ビッグデータや企業内の情報を収集するツールとして、最近ではBI(Business Intelligence)ツールやDMP、Web解析ツールなどがありますので、少ない時間でデータの可視化を行うことができるよう活用しましょう。Excelにもデータ分析機能はついているので、Excelを使用するのも良いでしょう。
ポイント3:可視化したデータを分析する
可視化したデータを分析します。ビッグデータの分析に関しては、データアナリストなどといった専門的なスキルが欠かせないと考えられていました。しかし、現在ではBIツールにデータ分析機能が組み込まれていることも多く、データの可視化から分析まで自動(オートメーション)で行うことが可能です。データを分析できる人材がいない場合は、上記のようなツールを使いましょう。
また、データ分析のツールを使用する以外にも、自社独自の経験からデータの意味付けを行うのも良いでしょう。
ポイント4:分析したデータを元にアクションプランを検討する
分析した結果を元に、アクションプランを検討していきます。設定した問題解決に向けて、いつ、誰が、何を、といった計画をたてましょう。計画はできるだけお金のかからない内容にすることをおすすめします。現在の経営状況を圧迫する対策や、必要な人材がいない状況での実行は大変危険です。データドリブンを活用しても、無理のある対策は悪い結果に繋がることになりますので、アクションプランは適切な内容を検討してください。
ポイント5:検討したアクションプランを実行する
分析から導き出されたアクションプランを実行していきましょう。企業の組織形態によってはなかなか実行に移すことができない場合や、実行が許可されないこともあります。上記の場合は、デジタルマーケティングやデータ分析を理解できる人、組織を統率し実行に移せる人材をチームに加えておく必要があります。アクションプランを実行後は結果が出ているか評価し、効果が出ていないと判断すればアクションプランを修正していきます。

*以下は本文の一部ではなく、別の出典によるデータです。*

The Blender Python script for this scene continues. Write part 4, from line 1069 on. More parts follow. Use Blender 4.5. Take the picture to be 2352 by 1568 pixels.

または、データ収集や分析結果に問題がなかったのかを再検討するなどして対処していきます。しかし、ポイント1からポイント5の内容に不備があったり、市場が変化したりなどの理由でアクションプランの効果的が得られないこともあります。何度か作業内容の見直しが必要となることがありますが、データ収集からアクションプランの実行までの流れを繰り返すことは、より効果的なデータドリブンを行うことに繋がります。
データドリブンを取り入れ成果を高めましょう
データドリブンの活用方法についてセミナーを行なっている企業もありますので、参加し理解を深めてみるのも良いでしょう。今後さらに多様化していくであろう顧客のニーズに応えるためにも、データを活用していくことが必要となってきます。データ管理ツールなどを活用し、アクションプランを検討し実行していきましょう。